**WRITTEN REQUEST**: Write out the material exactly, leaving every picture behind.

· · · · ·

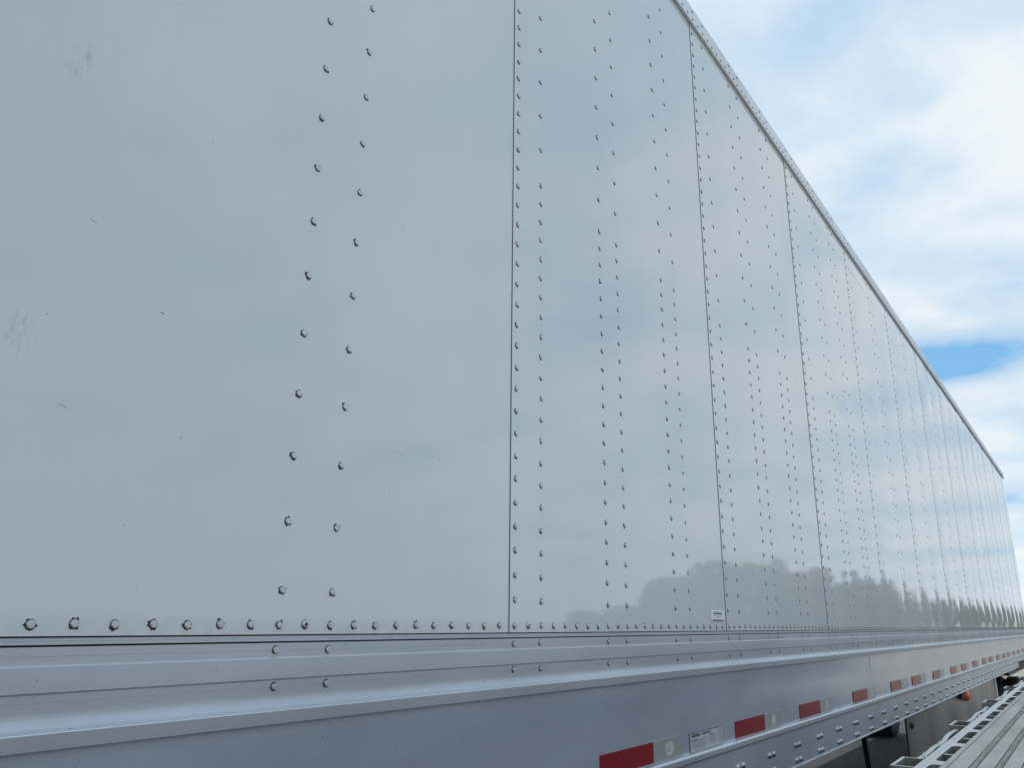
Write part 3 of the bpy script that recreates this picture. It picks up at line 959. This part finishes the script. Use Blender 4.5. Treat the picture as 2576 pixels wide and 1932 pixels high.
# rub rail: flat bar bent in and out between the pockets
for i in range(len(pos_p) - 1):
    a, e = pos_p[i] + L + 0.0005, pos_p[i + 1] - 0.0005
    b = MB(); N = 14
    r1 = random.Random(100 + i)
    k1, k2, k3 = r1.uniform(0.2, 1), r1.uniform(-1, 1), r1.uniform(-1, 1)
    for j in range(N + 1):
        t = j / N
        s2 = a + (e - a) * t
        w = math.sin(math.pi * t)
        yo = 0.2935 - 0.0030 * w * k1 + 0.0030 * math.sin(2 * math.pi * t) * k2 + 0.0014 * math.sin(5.2 * math.pi * t + k3)
        zo = -0.0085 + 0.0022 * math.sin(3 * math.pi * t + k2) * k3 + 0.0010 * math.sin(9 * t + k1 * 5)
        b.v += [(s2, yo, zo), (s2, yo - 0.0085, zo - 0.0004), (s2, yo - 0.0080, zo - 0.075), (s2, yo, zo - 0.075)]
    for j in range(N):
        for c in range(4):
            q_ = j * 4
            c2 = (c + 1) % 4
            b.f.append((q_ + c, q_ + 4 + c, q_ + 4 + c2, q_ + c2)); b.m.append(0)
    b.f.append((0, 1, 2, 3)); b.m.append(0)
    b.f.append((N * 4 + 3, N * 4 + 2, N * 4 + 1, N * 4)); b.m.append(0)
    pale_flats(bpart(b, 'rub_rail', [M_CAST, M_PALE]).data)
wb = MB()
poly = [(-0.023, 0.2377), (-0.0205, 0.2420), (-0.020, 0.2470), (-0.024, 0.2515), (-0.034, 0.2544), (0.034, 0.2544), (0.024, 0.2515), (0.020, 0.2470), (0.0205, 0.2420), (0.023, 0.2377)]
wb.prism([(x_, y_) for x_, y_ in reversed(poly)], -0.030, -0.0010)
wbm = pale_flats(wb.mesh('web_plate', [M_CAST, M_PALE]))
tb = MB(); tb.box(-0.0045, 0.0045, 0.2377, 0.2544, -0.032, -0.0030)
tbm = pale_flats(tb.mesh('tie_bar', [M_CAST, M_PALE]))
s_ = 1.785 - 0.2395 * 5
while s_ < S1 - 0.1:
    link('web_plate', wbm, bed, shift + Vector((s_, 0, 0)))
    link('tie_bar', tbm, bed, shift + Vector((s_ + 0.1195, 0, 0)))
    s_ += 0.2395
# frame below
for y_ in (-0.55, -1.45):
    b = MB(); b.box(S0 + 0.1, S1 - 0.1, y_, y_ + 0.14, -0.36, -0.10); bpart(b, 'main_beam', M_BED)
cb = MB(); cb.box(0, 0.06, -2.1, 0.235, -0.115, -0.047)
cbm = cb.mesh('crossmember', [M_CAST])
s_ = S0 + 0.1
while s_ < S1:
    link('crossmember', cbm, bed, shift + Vector((s_, 0, 0)))
    s_ += 0.40
for ax in (1.1, 2.35):
    for y_ in (0.2 - 0.28, 0.2 - 0.56, -1.75, -2.03):
        w_ = thing('wheel', '', '', shift + Vector((ax, y_, GZ + H + 0.52 - 0.06))); w_.parent = bed
        del w_['label']; del w_['category']
        link('tyre', twm, w_); link('rim', rwm, w_)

· · · · ·

**RESULT OF THIS EXERCISE**:
Write part 3 of the bpy script that recreates this picture. It picks up at line 959. This part finishes the script. Use Blender 4.5. Treat the picture as 2576 pixels wide and 1932 pixels high.
# rub rail: flat bar bent in and out between the pockets
for i in range(len(pos_p) - 1):
    a, e = pos_p[i] + L + 0.0005, pos_p[i + 1] - 0.0005
    b = MB(); N = 14
    r1 = random.Random(100 + i)
    k1, k2, k3 = r1.uniform(0.2, 1), r1.uniform(-1, 1), r1.uniform(-1, 1)
    for j in range(N + 1):
        t = j / N
        s2 = a + (e - a) * t
        w = math.sin(math.pi * t)
        yo = 0.2935 - 0.0030 * w * k1 + 0.0030 * math.sin(2 * math.pi * t) * k2 + 0.0014 * math.sin(5.2 * math.pi * t + k3)
        zo = -0.0085 + 0.0022 * math.sin(3 * math.pi * t + k2) * k3 + 0.0010 * math.sin(9 * t + k1 * 5)
        b.v += [(s2, yo, zo), (s2, yo - 0.0085, zo - 0.0004), (s2, yo - 0.0080, zo - 0.075), (s2, yo, zo - 0.075)]
    for j in range(N):
        for c in range(4):
            q_ = j * 4
            c2 = (c + 1) % 4
            b.f.append((q_ + c, q_ + 4 + c, q_ + 4 + c2, q_ + c2)); b.m.append(0)
    b.f.append((0, 1, 2, 3)); b.m.append(0)
    b.f.append((N * 4 + 3, N * 4 + 2, N * 4 + 1, N * 4)); b.m.append(0)
    pale_flats(bpart(b, 'rub_rail', [M_CAST, M_PALE]).data)
wb = MB()
poly = [(-0.023, 0.2377), (-0.0205, 0.2420), (-0.020, 0.2470), (-0.024, 0.2515), (-0.034, 0.2544), (0.034, 0.2544), (0.024, 0.2515), (0.020, 0.2470), (0.0205, 0.2420), (0.023, 0.2377)]
wb.prism([(x_, y_) for x_, y_ in reversed(poly)], -0.030, -0.0010)
wbm = pale_flats(wb.mesh('web_plate', [M_CAST, M_PALE]))
tb = MB(); tb.box(-0.0045, 0.0045, 0.2377, 0.2544, -0.032, -0.0030)
tbm = pale_flats(tb.mesh('tie_bar', [M_CAST, M_PALE]))
s_ = 1.785 - 0.2395 * 5
while s_ < S1 - 0.1:
    link('web_plate', wbm, bed, shift + Vector((s_, 0, 0)))
    link('tie_bar', tbm, bed, shift + Vector((s_ + 0.1195, 0, 0)))
    s_ += 0.2395
# frame below
for y_ in (-0.55, -1.45):
    b = MB(); b.box(S0 + 0.1, S1 - 0.1, y_, y_ + 0.14, -0.36, -0.10); bpart(b, 'main_beam', M_BED)
cb = MB(); cb.box(0, 0.06, -2.1, 0.235, -0.115, -0.047)
cbm = cb.mesh('crossmember', [M_CAST])
s_ = S0 + 0.1
while s_ < S1:
    link('crossmember', cbm, bed, shift + Vector((s_, 0, 0)))
    s_ += 0.40
for ax in (1.1, 2.35):
    for y_ in (0.2 - 0.28, 0.2 - 0.56, -1.75, -2.03):
        w_ = thing('wheel', '', '', shift + Vector((ax, y_, GZ + H + 0.52 - 0.06))); w_.parent = bed
        del w_['label']; del w_['category']
        link('tyre', twm, w_); link('rim', rwm, w_)